Emotional, aesthetic, introspective
With summer beginning to heat up, it’s the perfect time to give some love to indie artist Soccer Mommy’s most recent album, Sometimes, Forever. Nearing its one-year anniversary, the album is just as rich and emotional as it was at its release, playing with a range of styles but never abandoning its traditional indie roots.
Soccer Mommy is the stage name of singer and guitarist Sophia Allison, a Nashville-based 26 year old indie artist who’s found success with her previous albums Color Theory and Clean, featuring songs that have racked up tens of millions of streams on various platforms. Stylistically, Allison’s work has been very classic indie rock, propelled by sweet vocals, summery guitar and personal lyrics about navigating relationships and mental health.
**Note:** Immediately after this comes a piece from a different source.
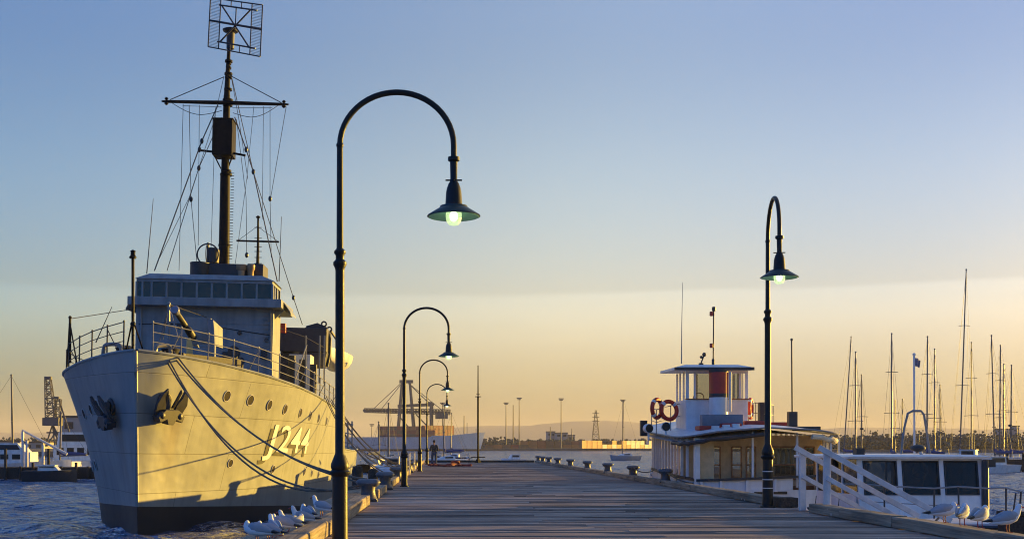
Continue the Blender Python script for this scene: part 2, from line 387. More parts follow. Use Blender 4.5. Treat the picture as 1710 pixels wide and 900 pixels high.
# ------------------------------------------------------------------ red hose lying on the deck
hz = MB(); pts = []
for i in range(60):
    u = i / 59; pts.append((-1.3 + 3.1 * u + .15 * math.sin(u * 21), 88.5 + .5 * math.sin(u * 9) + .25 * math.sin(u * 31), DECK + .12 + .06 * math.sin(u * 13)))
hz.tube(pts, .075, 8); hz.tube([(x * .95 + .1, yy - .55 + .2 * math.sin(x * 3), DECK + .09) for x, yy, z in pts], .075, 8)
hz.torus((.75, 88.5, DECK + .3), .28, .07, (0, .3, 1))
tag(hz.build('fire_hose', M('hose_red', (.26, .045, .022), .7, var=.3, scale=3)), 'orange red hose lying loose across the deck near the man', 'hose')
# dark fender piles standing off the left edge
for i, (px, D, top, l) in enumerate(((597, 38.5, 777, 'round topped dark pile just right of the near lamp, left one'), (623, 42.0, 782, 'dark pile beyond the nearest left bollard, right one'))):
    c = at(px, top, D); b = MB(); b.lathe([(.19, -2.5), (.18, c.z - .15), (.15, c.z - .04), (.06, c.z)], n=14)
    o = b.build('fender_pile', m_pile); o.location = (c.x, D, 0); tag(o, l, 'pile', 'dark piles beside the left pier edge')

# ------------------------------------------------------------------ gulls
def gull(lab, loc, rz, tuck=0, scale=1, group='gulls on the pier edge', lean=0):
    t = thing('seagull', lab, 'gull', loc, rz, group); t.scale = (scale,) * 3
    if tuck: path = [(-.235, .118, .012, .008), (-.18, .122, .032, .018), (-.1, .14, .062, .05), (-.01, .155, .075, .07), (.07, .168, .072, .068), (.115, .185, .055, .058), (.13, .215, .042, .042), (.125, .245, .037, .036), (.122, .268, .03, .024), (.12, .282, .012, .008)]
    else: path = [(-.235, .108, .012, .008), (-.18, .116, .032, .018), (-.1, .138, .06, .05), (-.01, .16, .072, .068), (.06, .19, .066, .064), (.1, .23, .045, .046), (.118, .272, .034, .036), (.128, .305, .035, .034), (.14, .328, .028, .022), (.147, .34, .01, .008)]
    rings = []
    for i, (x, z, ry, rn) in enumerate(path):
        a = Vector(path[min(i + 1, len(path) - 1)][:2]) - Vector(path[max(i - 1, 0)][:2]); a.normalize()
        nx, nz = -a.y, a.x
        rings.append([(x + nx * rn * math.sin(w * math.pi / 6), ry * math.cos(w * math.pi / 6), z + nz * rn * math.sin(w * math.pi / 6)) for w in range(12)])
    MB().loft(rings).build('body', m_gull, t)
    hx, hz_ = path[7][0], path[7][1]
    bk = MB(); bk.tube([(hx + .025, 0, hz_), (hx + .06, 0, hz_ - .008), (hx + .082, 0, hz_ - .018)], [.011, .009, .002], 8); bk.build('beak', m_gullred, t)
    for sy in (-1, 1):
        w = MB(); prof = [(.085, .04, .195, .03), (.04, .05, .192, .055), (-.03, .05, .182, .062), (-.1, .044, .165, .05), (-.17, .032, .148, .03), (-.235, .022, .132, .012), (-.275, .012, .126, .003)]
        w.loft([[(x, sy * (yy + .03 * math.cos(k * math.pi / 4) * h / .06), z + .012 + h * math.sin(k * math.pi / 4)) for k in range(8)] for x, yy, z, h in prof])
        w.build('wing', m_gullgrey, t)
        MB().tube([(-.215, sy * .02, .148), (-.27, sy * .012, .138), (-.325, sy * .004, .134)], [.02, .016, .004], 6).build('wing_tip', m_ink, t)
        MB().ball((hx + .014, sy * .03, hz_ + .008), .0055, n=6, m=4).build('eye', m_ink, t)
        lg = MB(); lg.tube([(-.005, sy * .026, .11), (-.012, sy * .027, .055), (0, sy * .028, .006)], .006, 6)
        for k in (-.35, 0, .35): lg.tube([(0, sy * .028, .005), (.035 * math.cos(k), sy * .028 + .035 * math.sin(k), .004)], .004, 5)
        lg.build('leg', m_gullred, t)
    return t
ZK = DECK + .215 + .004; ZW = 1.775
def on_waling(px, y): D = (EZ - ZW) * F / (y - HY); return ((px - VX) / F * D, D, ZW)
g1 = gull('tall gull standing alone just left of the near lamp', on_waling(536, 863), R(150), 0, 1.2)
g2 = gull('leftmost gull of the left cluster cut by the frame bottom', on_waling(428, 906), R(165), 1, 1.1)
dup(g1, (-2.18, 24.6, ZK), R(-60), 'gull half hidden behind the near lamp post with sunlit breast', scale=1.1)
for px, y, rz, src, l, s in ((447, 905, 150, g2, 'lowest left gull of the left cluster', 1.05), (458, 897, 125, g1, 'gull with upright head at the lower left of the cluster', 1.0), (470, 894, 158, g2, 'gull third from the left in the left cluster', 1.15),
                          (482, 887, 172, g1, 'gull in the middle of the left cluster with long grey back', 1.0), (497, 886, 70, g2, 'gull with raised pale head behind the middle of the cluster', .95), (503, 880, 190, g1, 'gull facing away at the right of the left cluster', 1.05),
                          (513, 871, 135, g2, 'topmost gull of the left cluster nearest the kerb', 1.12)):
    dup(src, on_waling(px, y), R(rz + rng.uniform(-10, 10)), l, scale=s)
for px, D, rz, src, l, s in ((1578, 20.4, 5, g2, 'leftmost gull on the right kerb by the gangway foot', 1.25), (1607, 19.8, 55, g2, 'second gull from the left on the right kerb, preening', 1.28), (1637, 19.3, 40, g2, 'third gull from the left on the right kerb, beside the black post', 1.28),
                          (1684, 18.3, 5, g1, 'rightmost gull on the right kerb at the frame edge', 1.25)):
    dup(src, (8.38, 8.38 * F / (px - VX), ZK), R(rz), l, scale=s)
dup(g2, (2.1, 108.95, DECK + .225), R(200), 'lone white gull on the end kerb left of the dark pole', scale=1.3)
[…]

Her songs tend to be fairly slow-paced, but the strong instrumentals and charming melody lines ensure that they’re never boring.
Sometimes, Forever continues this trend and does so well – songs like “Bones” feature a delicious combination of distortion and echoey indie guitar, confessional lyrics sparkling with skillfully placed metaphors. Songs like “Bones”, as well as “Don’t Ask Me” and the escapist “Feel It All The Time” are good listens, maintaining the wistful, nostalgic feeling of Allison’s earlier work. However, there’s no clear standout among these songs, nothing as catchy or stylistically similar as tracks off previous albums such as “Your Dog” or “Circle The Drain.” What sets Sometimes, Forever apart isn’t its hits, but its experimentation.
Sometimes, Forever leans further into shoegaze than Allison’s more straightforward previous work, a style that’s suited to the softness of her vocals. The gentler instrumentation of “newdemo” and the stripped down “Fire In The Driveway” can feel a little twee at times, but abstract lyricism give these slower songs a cutting, almost eerie poignance. Likewise, the album experiments with a darker, industrial-influenced sound, featuring electronic pulsing at the beginning of “With U” and a mechanical, skittery beat in “Unholy Affliction” that reflects the lyrical themes of loss of identity and the feeling that you’ve become a part of the machine. The heavy bass and drum machine backing “Darkness Forever” could almost be a slowed down rap track, interrupted only by the grinding gear of a guitar riff that leads the song out.
At times, Allison pairs gritty verses with catchy, melodic choruses, such as in “Shotgun” and the delightfully creepy “Following Eyes.” At other times, she strips down to almost entirely acoustic instrumentation, such as in “Still,” a touchingly intimate final track which borrows melody lines from the opening track “Bones” and pulls the album to a satisfying close.
Sometimes, Forever is a deeply emotional album, and Allison is an expert at tailoring the sound of her music to match the feeling behind it, whether grinding out a bleaker industrial sound or stretching into wistful, sunset-colored shoegaze tracks. Despite its experimentation, the album’s emotional core gives it a cohesive feeling, cycling through a personal story of heartbreak, anxiety and the ways that beauty persists through it all. While perhaps less catchy than previous work, Sometimes, Forever excels at each style it incorporates, and is sure to please any fans of newer indie rock.